Localizamos várias fontes, entre manuscritos e impressos, de diferentes origens. Descreveremos aqui como encontramos as mais relevantes. A primeira, como já dissemos, é a própria edição de 1869 relativa à 5ª edição de A Gênese, que foi localizada na biblioteca da Universidade de Neuchâtel, na Suíça, graças a uma busca no WorldCat, considerado o maior catálogo digital do mundo. Uma vez localizada a obra, entramos em contato com o bibliotecário e finalmente obtivemos uma cópia digitalizada dela. A segunda fonte é a Declaração de Impressão de fevereiro de 1869, que é um documento apresentado pela tipografia ao governo, mostrando a intenção de começar a impressão em série de determinada obra, encontrada por Simoni Privato nos Arquivos Nacionais da França. Uma terceira prova é um inventário da Livraria Espírita de 1873, encontrado na Livraria Leymarie e adquirido pelo Museu AKOL. Nele vemos descrito que a 5ª e 6ª edições de A Gênese são de 1869 e a 4ª edição de O Céu e o Inferno foi impressa em fevereiro de 1869, portanto com Kardec ainda vivo. Este inventário é referido na ata da Assembleia Geral Ordinária de 1873 da Sociedade Anônima, assinada por Amélie Boudet, pelo Conselho Fiscal, e por Leymarie, pela administração. Os originais, disponíveis nos Arquivos Municipais de Paris, foram achados pelo colega Charles Kempf. A carta de setembro de 1868, na caligrafia de Kardec, pertence ao acervo de Canuto Abreu, de posse da FEAL. As atualizações da legislação de impressão da França, no século XIX, foram identificadas no Google Books.
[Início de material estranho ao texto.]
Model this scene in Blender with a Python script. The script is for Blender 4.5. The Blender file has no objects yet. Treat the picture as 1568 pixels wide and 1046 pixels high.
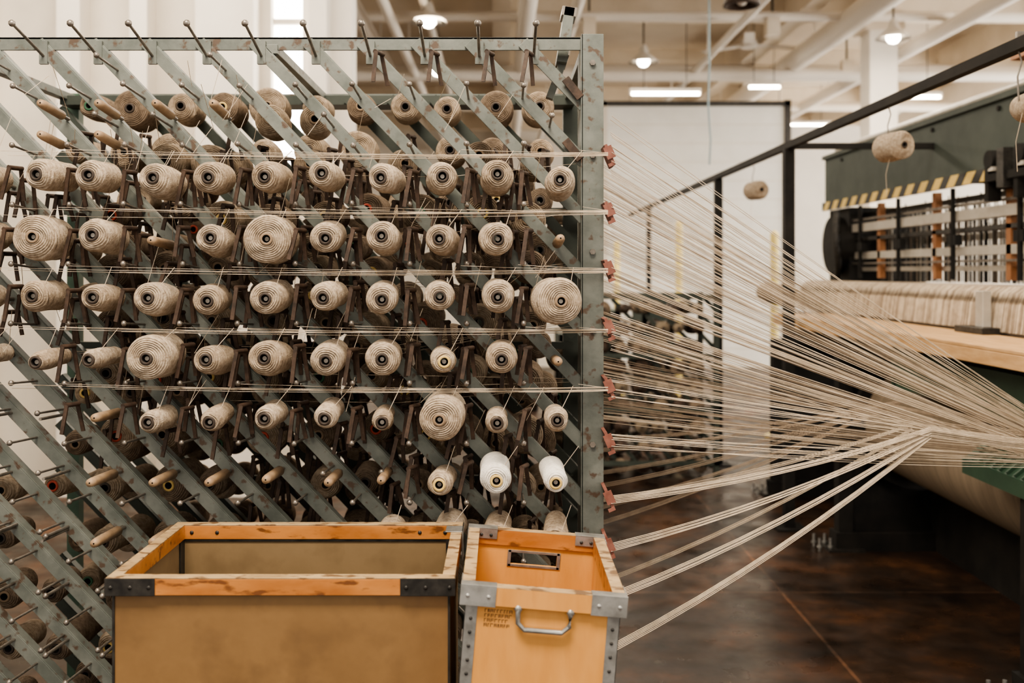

Manuscritos de diálogos entre Kardec e espíritos sobre A Gênese pertencem ao Museu AKOL.

Para os interessados em conhecer tais documentos históricos, onde procurar?

Para quem quiser tocar os documentos originais será preciso viajar até Neuchâtel e Paris, e ainda entrar em contato com o Museu AKOL e a FEAL. Para os que se satisfazem com cópias digitalizadas, todas elas estão disponíveis, junto com a nossa pesquisa, em várias mídias, por exemplo:

Nas redes sociais: link-1 (buscar na lupa por #AG e #OCEOI) ou youtube.com (buscar por "Investigação: O caso A Gênese", “As obras de Kardec foram adulteradas?”, “A Gênese e as novas descobertas” etc.);

No Museu AKOL: allankardec.online (buscar por “Em respeito a Kardec, A Gênese investigada”);

No Jornal de Estudos Espíritas: link-2.



O que foi mais expressivo para a pesquisa em sua busca? E agora, com os documentos catalogados, o que é mais marcante?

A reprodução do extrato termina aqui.